News Digest (www.upstreamonline.com)
Three leading international drilling contractors are competing for a significant deepwater drillship charter contract from India's state-controlled Oil & Natural Gas Corporation (ONGC). The contract is for a dynamically positioned drillship on a 36-month charter, with an option to extend by up to 12 months.
ONGC requires a drillship capable of operating in water depths up to 3000 metres to target challenging exploration wells in ultra-deepwater regions like the Cauvery and Andaman basins. Three bids have been submitted. Vantage Drilling has offered the Platinum Explorer as its primary rig and the Tungsten Explorer as an alternate.

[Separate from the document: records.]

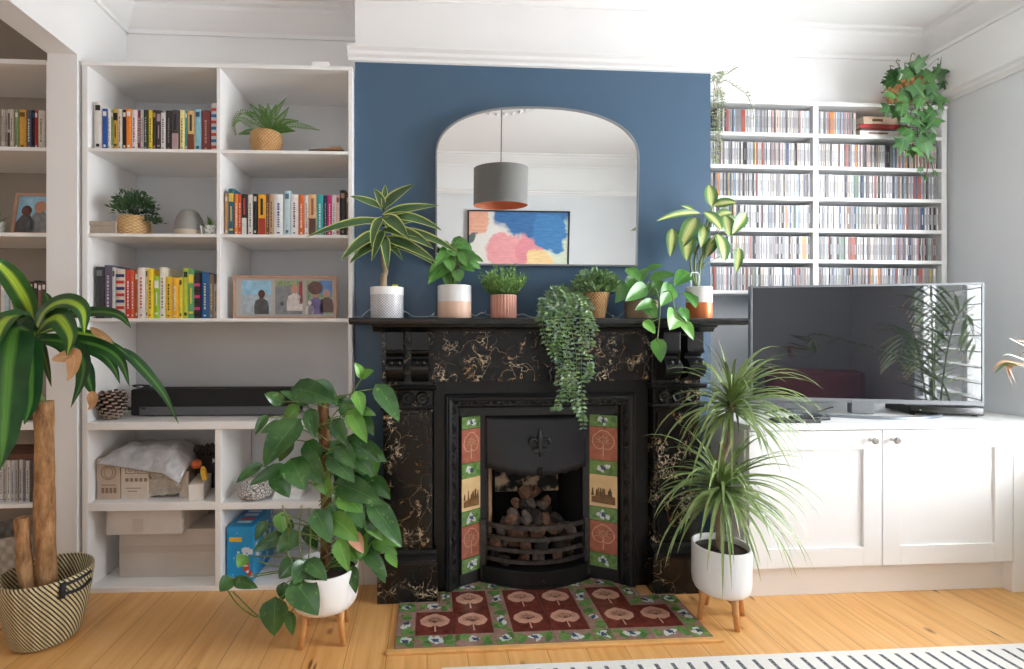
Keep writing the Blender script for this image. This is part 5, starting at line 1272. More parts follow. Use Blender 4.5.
def m_art():
    t = NT('abstract_paint'); x, y, z = t.xyz(t.obj()); W, H = ax1-ax0, az1-az0
    u = t.math('ADD', t.math('DIVIDE', x, W), .5); v = t.math('DIVIDE', z, H)
    nz = t.n('ShaderNodeTexNoise', {'Vector': t.obj(), 'Scale': 5.5, 'Detail': 6.0}, out='Color'); nx, ny, _ = t.xyz(nz)
    u = t.math('ADD', u, t.math('MULTIPLY', t.math('SUBTRACT', nx, .5), .24)); v = t.math('ADD', v, t.math('MULTIPLY', t.math('SUBTRACT', ny, .5), .36))
    col = t.mix(t.noise(t.obj(), 6, 3), C(226, 222, 214), C(240, 238, 234))
    br = t.noise(t.comb(t.math('MULTIPLY', x, 2.0), 0, t.math('MULTIPLY', z, 9.0)), 5, 4)
    def blob(col, cx, cy, rx, ry, c, soft=.06):
        d = t.math('SQRT', t.math('ADD', t.math('POWER', t.math('DIVIDE', t.math('SUBTRACT', u, cx), rx), 2.0), t.math('POWER', t.math('DIVIDE', t.math('SUBTRACT', v, cy), ry), 2.0)))
        return t.mix(t.mapr(d, 1-soft, 1+soft, 1, 0), col, t.mix(t.mapr(br, .35, .65), c, tuple(min(1, q*1.15+.02) for q in c[:3])+(1,)))
    col = blob(col, .88, .78, .34, .36, C(176, 206, 196)); col = blob(col, .98, .35, .16, .4, C(206, 216, 196)); col = blob(col, .07, .92, .14, .26, C(232, 172, 146)); col = blob(col, .63, 1.0, .36, .36, C(50, 108, 164)); col = blob(col, .80, .72, .17, .26, C(58, 124, 182))
    col = blob(col, .40, .45, .22, .24, C(232, 158, 162)); col = blob(col, .60, .42, .14, .26, C(226, 142, 152)); col = blob(col, .70, .22, .13, .26, C(238, 206, 150)); col = blob(col, .03, .64, .045, .06, C(96, 110, 112)); col = blob(col, .2, .12, .22, .1, C(226, 190, 130))
    return t.bs(Base_Color=col, Roughness=.6)
part('canvas', B(ax0+f, ax1-f, YR+.006, YR+.026, az0+f, az1-f), m_art(), t)
# ------------------------------------------------------------------ things on the bookcase shelves
Z1, Z2, Z3, ZL = 2.0135, 1.628, 1.243, .775
def fp(px, Y): return fx(px, Y)
# fern, top right cell
c = Vector((fp(266.5, .035), .035, Z1))
t = thing('potted_fern', 'feathery green fern in a woven basket pot, top right cell of the bookcase', 'plant', c, fr=True)
part('pot', MB().lathe([(0, 0), (.056, 0), (.068, .03), (.074, .065), (.070, .10), (.064, .108), (.058, .10), (.06, .06), (0, .05)], c, 40), WICK, t)
mb = MB(); r = random.Random(2)
def frond(mb, P, W, n=30, m=0):
    S = spline(P, n); mb.tube(S, .0013, 4, m)
    for i in range(2, n):
        t_ = (S[i]-S[i-1]).normalized(); q = i/n; L = W*(math.sin(pi*min(1, q*.9+.12))**.6)*(1-q**3)+.004
        sd = t_.cross(Vector((r.uniform(-.1, .1), -1, .35))).normalized()
        for s in (-1, 1):
            d = (sd*s+t_*.35+Vector((0, 0, -.12))).normalized(); mb.strip([S[i], S[i]+d*L*.5, S[i]+d*L], .0062, P_lance, Vector((0, -1, .6)), .15, m, 2)
B2 = zs(220, 30, 6.37)
for P in ([(300, 640), (230, 560), (130, 515), (75, 580), (90, 660)], [(300, 640), (250, 540), (185, 465)], [(300, 640), (300, 540), (300, 465)], [(310, 640), (350, 520), (415, 430)], [(320, 640), (400, 580), (490, 575)], [(330, 640), (440, 600), (540, 612), (628, 636)], [(320, 640), (380, 560), (430, 490)],
          [(290, 640), (200, 600), (120, 560), (70, 600)], [(330, 645), (400, 630), (470, 640)], [(295, 640), (270, 520), (240, 470)], [(310, 640), (330, 540), (350, 470)], [(300, 645), (180, 640), (110, 655)], [(315, 640), (280, 560), (260, 500)], [(320, 645), (390, 610), (440, 640)], [(300, 640), (210, 540), (150, 520)]):
    q = r.uniform(-.06, .05); k = len(P)
    frond(mb, [at(220+x/6.37, 30+y/6.37, .035+q*i/(k-1)) for i, (x, y) in enumerate(P)], .022)
part('foliage', mb, L_FERN, t)
mb = B(fp(309, -.03), fp(344, -.03), -.038, .06, Z1, Z1+.009); mb.prism([(fp(310, -.03), Z1+.009), (fp(344, -.03), Z1+.009), (fp(341, -.03), Z1+.026)], 'y', -.036, .055, 1)
solo('wooden_offcut', mb, [bookmat((70, 52, 42)), bookmat((150, 112, 76))], 'flat dark brown wooden piece lying right of the fern', 'ornament', fr=True)
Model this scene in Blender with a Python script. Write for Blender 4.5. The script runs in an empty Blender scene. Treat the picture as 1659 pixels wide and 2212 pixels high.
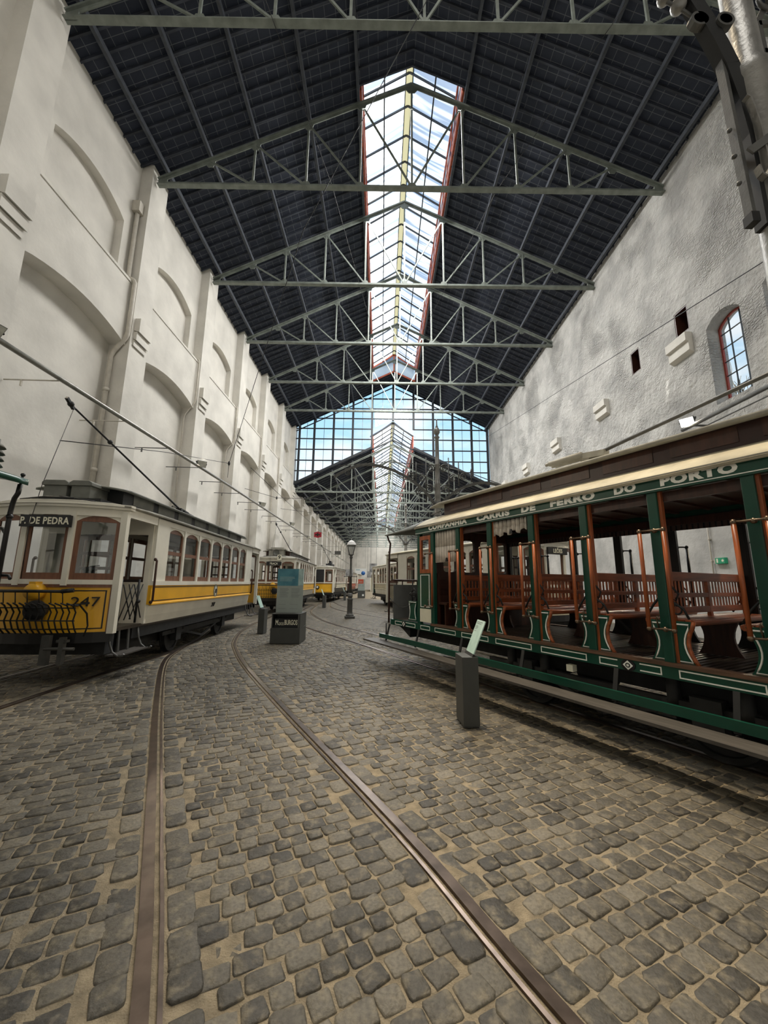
import bpy, bmesh, math, random
import numpy as np
from mathutils import Vector, Matrix, Euler
random.seed(7)
PI = math.pi
R = math.radians
ADDED_SPOT_W = 10500.0  # power of the unseen spot added over the near floor
SKY_STRENGTH, SUN_E, HIGH_W, LOW_W, NEAR_W, FLOOD_W = 1.25, 7.5, 240.0, 112.0, 1050.0, 430.0
sc = bpy.context.scene
col = sc.collection

# ---------------------------------------------------------------- camera
F_PX, W_PX = 840.47, 1659.0
PITCH, ROLL, YAW, CAM_H = R(10.3214), R(0.61766), R(0.25943), 1.7
fw = Vector((math.sin(YAW) * math.cos(PITCH), math.cos(YAW) * math.cos(PITCH), math.sin(PITCH)))
rt = Vector((math.cos(YAW), -math.sin(YAW), 0))
up = rt.cross(fw)
rt, up = rt * math.cos(ROLL) + up * math.sin(ROLL), up * math.cos(ROLL) - rt * math.sin(ROLL)
cd = bpy.data.cameras.new('camera')
cd.sensor_fit = 'HORIZONTAL'; cd.sensor_width = 36.0; cd.lens = 36.0 * F_PX / W_PX
cd.clip_start = 0.05; cd.clip_end = 500
cam = bpy.data.objects.new('camera', cd); col.objects.link(cam)
m = Matrix((rt, up, -fw)).transposed().to_4x4(); m.translation = (0, 0, CAM_H)
cam.matrix_world = m
sc.camera = cam
sc.view_settings.view_transform = 'Standard'; sc.view_settings.look = 'None'
sc.view_settings.gamma = 1.0; sc.view_settings.use_curve_mapping = False
sc.view_settings.exposure = 0.0

# ---------------------------------------------------------------- sky, sun, daylight of the roof lights
wd = bpy.data.worlds.new('sky'); sc.world = wd; wd.use_nodes = True
nt = wd.node_tree; nt.nodes.clear()
def N(t, k, **kw):
    n = t.nodes.new(k)
    for a, b in kw.items():
        if a in n.inputs: n.inputs[a].default_value = b
        else: setattr(n, a, b)
    return n
tc = N(nt, 'ShaderNodeTexCoord'); sep = N(nt, 'ShaderNodeSeparateXYZ')
nt.links.new(tc.outputs['Generated'], sep.inputs[0])
ramp = N(nt, 'ShaderNodeValToRGB')
nt.links.new(sep.outputs['Z'], ramp.inputs[0])
e = ramp.color_ramp.elements
e[0].position = 0.0; e[0].color = (0.55, 0.55, 0.52, 1)
e[1].position = 1.0; e[1].color = (0.30, 0.58, 0.95, 1)
for p_, c_ in ((0.02, (0.80, 0.88, 0.95, 1)), (0.16, (0.66, 0.86, 0.98, 1)), (0.40, (0.42, 0.72, 0.97, 1))):
    q = e.new(p_); q.color = c_
mp = N(nt, 'ShaderNodeMapping'); mp.inputs['Scale'].default_value = (2.2, 2.2, 6.0)
nt.links.new(tc.outputs['Generated'], mp.inputs[0])
ns = N(nt, 'ShaderNodeTexNoise', Scale=1.6, Detail=6.0, Roughness=0.55)
nt.links.new(mp.outputs[0], ns.inputs['Vector'])
cr = N(nt, 'ShaderNodeValToRGB'); nt.links.new(ns.outputs[0], cr.inputs[0])
cr.color_ramp.elements[0].position = 0.45; cr.color_ramp.elements[1].position = 0.70
mx = N(nt, 'ShaderNodeMixRGB'); mx.inputs[2].default_value = (1.0, 1.0, 1.0, 1)
nt.links.new(cr.outputs[0], mx.inputs[0]); nt.links.new(ramp.outputs[0], mx.inputs[1])
bg = N(nt, 'ShaderNodeBackground', Strength=SKY_STRENGTH)
nt.links.new(mx.outputs[0], bg.inputs[0])
wo = N(nt, 'ShaderNodeOutputWorld'); nt.links.new(bg.outputs[0], wo.inputs[0])

def light(name, kind, loc, energy, color=(1, 1, 1), target=None, **kw):
    l = bpy.data.lights.new(name, kind); l.energy = energy; l.color = color
    for a, b in kw.items(): setattr(l, a, b)
    o = bpy.data.objects.new(name, l); col.objects.link(o); o.location = loc
    if target is not None:
        o.rotation_euler = (Vector(target) - Vector(loc)).to_track_quat('-Z', 'Y').to_euler()
    return o
light('sun', 'SUN', (0, 0, 60), SUN_E, (1.0, 0.95, 0.86), target=(40, 6, 0), angle=R(0.6))
# daylight falling through the glazed roof lights
for y0, y1, z in ((12.5, 35.3, 20.5), (38.2, 66, 14.5), (66, 97, 14.5)):
    o = light('overhead_light', 'AREA', (1.0, (y0 + y1) / 2, z), (HIGH_W if z > 18 else LOW_W) * (y1 - y0), (1.0, 0.985, 0.95), shape='RECTANGLE', size=4.0, size_y=y1 - y0)
    o.visible_camera = False
o = light('overhead_light', 'AREA', (1.0, -1.0, 20.5), NEAR_W, (1.0, 0.96, 0.89), shape='RECTANGLE', size=4.0, size_y=9.0); o.visible_camera = False  # area light over the near floor; the roof above it is closed

# ---------------------------------------------------------------- helpers
def children(o): return [c for c in bpy.data.objects if c.parent is o]
def tag(o, label=None, cat=None, group=None, kind=None):
    if label: o['label'] = label
    if cat: o['category'] = cat
    if group: o['group'] = group
    if kind: o['kind'] = kind
    return o
def thing(name, label, cat, loc=(0, 0, 0), rz=0.0, group=None):
    o = bpy.data.objects.new(name, None); col.objects.link(o)
    o.location = loc; o.rotation_euler = (0, 0, rz); o.empty_display_size = 0.2
    return tag(o, label, cat, group)
def copy_tree(o, parent=None, kids=None):
    if kids is None:
        kids = {}
        for b in bpy.data.objects:
            if b.parent: kids.setdefault(b.parent, []).append(b)
    c = o.copy(); col.objects.link(c); c.parent = parent
    for ch in kids.get(o, []): copy_tree(ch, c, kids)
    return c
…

Transocean has offered the Dhirubhai Deepwater KG2, and Foresea has offered the rig ODN-1. ONGC is expected to select its preferred contractor early next year.

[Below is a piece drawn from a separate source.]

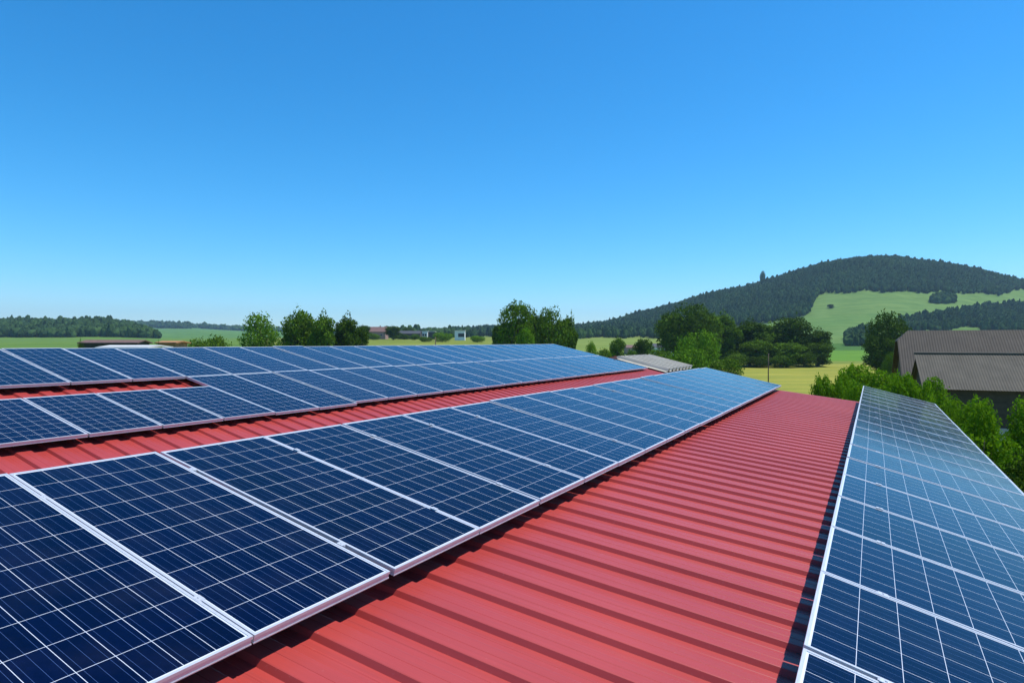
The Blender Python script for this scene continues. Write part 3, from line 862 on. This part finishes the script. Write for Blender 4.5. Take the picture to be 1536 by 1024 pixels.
# pale corrugated roof beyond the back panels
def pale_roof():
    t0 = 28.9; aR = -8.18; zR = -1.38; aT = -10.5; zT = -.82
    o = empty('shed', W(aR, t0, -EYE), (0, 0, ROWANG)); tag(o, 'low shed with a pale corrugated roof just beyond the red roof', 'shed')
    tl = math.atan2(zT-zR, aR-aT); S = math.hypot(zT-zR, aR-aT)
    V = []; Fc = []; pr = [(i*.62+q, h) for i in range(8) for (q, h) in ((0, 0), (.36, 0), (.42, .15), (.54, .15))]
    for yy in (0, S): V += [(q, yy, h) for q, h in pr]
    Fc = [(i, i+1, i+1+len(pr), i+len(pr)) for i in range(len(pr)-1)]
    q = part('roof', mesh_np('roof', V, Fc, M_shed), o); q.location = (0, 0, EYE+zR); q.rotation_euler = (tl, 0, 0)
    q = part('roof', mesh_np('roof', V, Fc, M_shed), o); q.location = (4.8, 2*(aR-aT), EYE+zR); q.rotation_euler = (tl, 0, math.pi)
    b = MB(); Wd = 2*(aR-aT)
    L = 4.7
    v = [(.1,.1,0),(L,.1,0),(L,Wd-.1,0),(.1,Wd-.1,0),(.1,.1,EYE+zR-.1),(L,.1,EYE+zR-.1),(L,Wd-.1,EYE+zR-.1),(.1,Wd-.1,EYE+zR-.1),(.1,Wd/2,EYE+zT-.15),(L,Wd/2,EYE+zT-.15)]
    b.add(v, [(0,1,5,4),(1,2,6,5),(2,3,7,6),(3,0,4,7),(4,8,7),(5,6,9)]); b.build('wall', M_wall, o)
pale_roof()
# distant houses
def house(px, y, wpx, eave, ridge, depth, mats, label, ang=0, **kw):
    x = (px-768)/F*y; z = tz(x, y); L = wpx*y/F
    kw.setdefault('over', .3)
    return gable_house('house', x, y, z, rad(ang), L, depth, EYE-(eave-512)*y/F-z, EYE-(ridge-512)*(y+depth/2)/F-z, mats, label, kw.pop('cat', 'house'), **kw)
house(551, 450, 27, 497, 490, 11, (M_pink, M_roofred), 'reddish two storey farmhouse among the trees left of centre', windows=[(1.2, 2.2, 1.3, 1.4), (5.2, 2.2, 1.3, 1.4), (9, 2.2, 1.3, 1.4)], chimney=True)
house(596, 470, 34, 500, 496, 10, (M_barnwall, M_roofdark), 'long low house with a dark roof left of the white block')
x_, y_ = place(629, 400)
def flat_block(px0, px1, y, top, dep, label, mats, wins, name='flat_block', cat='building'):
    x0 = (px0-768)/F*y; x1 = (px1-768)/F*y; z = tz(x0, y); h = EYE-(top-512)*y/F-z; L = x1-x0
    o = empty(name, (x0, y, z)); tag(o, label, cat)
    b = MB(); b.box(0, L, 0, dep, -1, h); b.build('wall', mats[0], o)
    r_ = MB(); r_.box(-.3, L+.3, -.3, dep+.3, h+.003, h+.35); r_.build('roof', mats[1], o)
    for (a, c, w_, hh) in wins:
        f = MB(); f.box(a*L, (a+w_)*L, -.08, -.003, c*h, (c+hh)*h); f.build('window', M_glass, o)
for (px_, y_, top_, w_, m_, lb_) in ((560, 400, 500, 26, MD, 'low bush below the reddish farmhouse'), (606, 420, 501, 22, DK, 'low dark bush in front of the long dark roofed house'),
        (622, 400, 500.5, 16, MD, 'small bush left of the bright white block')):
    tree('shrub', 'clump', m_, px_, y_, top_, w_, lb_, 'bushes around the distant houses', cat='shrub')
flat_block(629, 641, 480, 497, 8, 'small bright white flat roofed block in the middle distance', (M_white, M_palegrey), [(.12, .4, .2, .3), (.4, .4, .2, .3), (.68, .4, .2, .3)])
flat_block(641.6, 652, 484, 497.5, 8, 'grey blue glazed block joined to the right of the white one', (M_glass, M_palegrey), [(.1, .5, .35, .4), (.55, .5, .35, .4)])
flat_block(682, 697, 400, 496, 7, 'white canopy building with a dark opening, right of the mound', (M_white, M_palegrey), [(.35, .35, .6, .38)])
tree('shrub', 'clump', LT, 664, 330, 498, 34, 'yellow green rounded shrub left of the white canopy building', cat='shrub')
tree('shrub', 'clump', LT, 716, 330, 503, 26, 'yellow green rounded shrub right of the white canopy building', cat='shrub')
tree('shrub', 'clump', MD, 638, 330, 504.5, 24, 'grey green scrubby shrub below the white block', cat='shrub')
house(940, 330, 15, 521, 517, 8, (M_pink, M_roofred), 'tiny pink farmhouse between two small trees', windows=[(.8, 2, .9, 1), (2.8, 2, .9, 1)])
house(982, 300, 30, 520, 515, 9, (M_white, M_roofdark), 'dark roofed white farmhouse left of the tallest dark tree', windows=[(1, 1.6, 1, 1), (3.5, 1.6, 1, 1), (6, 1.6, 1, 1)])
# roofs showing just above the back row at far left
house(121, 85, 84, 513, 509.5, 3, (M_barnwall, M_roofred), 'low brown roofed shed at far left just above the panels', cat='shed')
house(150, 62, 70, 520, 517.2, 4, (M_white, M_palegrey), 'long low pale roof right behind the topmost panels at left', cat='shed')
house(237, 80, 26, 513, 511, 3, (M_orange, M_orange), 'rusty orange shed right of the brown roofed one', cat='shed')
tree('shrub', 'clump', DK, 122, 80, 508, 13, 'small dark bush at the left end of the brown shed', cat='shrub')
tree('shrub', 'clump', DK, 238, 74, 510, 11, 'small dark bush at the left end of the orange shed', cat='shrub')

# pole in the field
def pole(px, y, top, label, rad_=.09, name='pole'):
    x, y, z = at(px, y); H = EYE-(top-512)*y/F-z
    o = empty(name, (x, y, z)); tag(o, label, 'pole')
    b = MB(); b.tube([(0, 0, -.4), (0, 0, H*.5), (0.03, 0, H)], [rad_*1.2, rad_, rad_*.75], 10); b.build('shaft', M_bark, o, True)
    c = MB(); c.box(-.12, .12, -.05, .05, H, H+.06); c.build('cap', M_roofdark, o)
pole(1152.5, 105, 530, 'lone dark wooden post standing in the yellow field', .085)
pole(653, 150, 505, 'short dark post in the meadow below the white canopy building', .13, 'post')
# small red farm trailer in the field
tx, ty, tz_ = at(1312, 200)
tr_ = empty('farm_trailer', (tx, ty, tz_), (0, 0, .3)); tag(tr_, 'tiny rust red farm trailer at the edge of the yellow field', 'trailer')
b = MB(); b.box(-1, 1, -.6, .6, .55, .65); b.box(-1, 1, -.6, -.54, .65, 1.25); b.box(-1, 1, .54, .6, .65, 1.25); b.box(-1, -.94, -.54, .54, .65, 1.25); b.box(.94, 1, -.54, .54, .65, 1.25)
b.build('body', M_orange, tr_)
for sx in (-.55, .55):
    for sy in (-.62, .62):
        b = MB(); b.tube([(sx, sy-.07, .3), (sx, sy+.07, .3)], [.3, .3], 12); b.build('wheel', M_dark, tr_)

# ------------------------------------------------------------------ air
HAZE = True
if HAZE:
    hz = MB(); hz.box(-6000, 6000, -3000, 7000, -12, 330)
    N = NT('haze'); N.t.nodes.remove(N.out); N.out = N.n('ShaderNodeOutputMaterial')
    pv = N.n('ShaderNodeVolumePrincipled'); pv.inputs['Color'].default_value = (.55, .82, 1, 1); pv.inputs['Density'].default_value = .00010
    pv.inputs['Anisotropy'].default_value = .2
    N.l(pv.outputs[0], N.out.inputs['Volume'])
    h_ = hz.build('haze', N.mat); tag(h_, kind='stuff')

The drillship will be used for exploration, re-entry completion, and stratigraphic wells across ONGC's east and west coast assets to boost exploration and development efforts. This new tender aims to replace Transocean's drillship Dhirubhai Deepwater KG 1, which was awarded a contract in 2023. That previous 21-month program started in early 2024 and was worth about $222 million, with an estimated dayrate of about $352,000.
For Vantage Drilling, the ONGC opportunity is its primary target for reactivating a drillship, though the company is also pursuing other opportunities concurrently. ONGC has aggressive drilling plans, having drilled a record 578 wells (109 exploration and 469 development) in the 2024-2025 financial year, the highest number in 35 years. The company aims to significantly boost domestic oil production and scale up its exploration area to around 500,000 square kilometres in the long term. It continues to explore and develop acreage awarded under India's Open Acreage and Licensing Policy (OALP) on both coasts.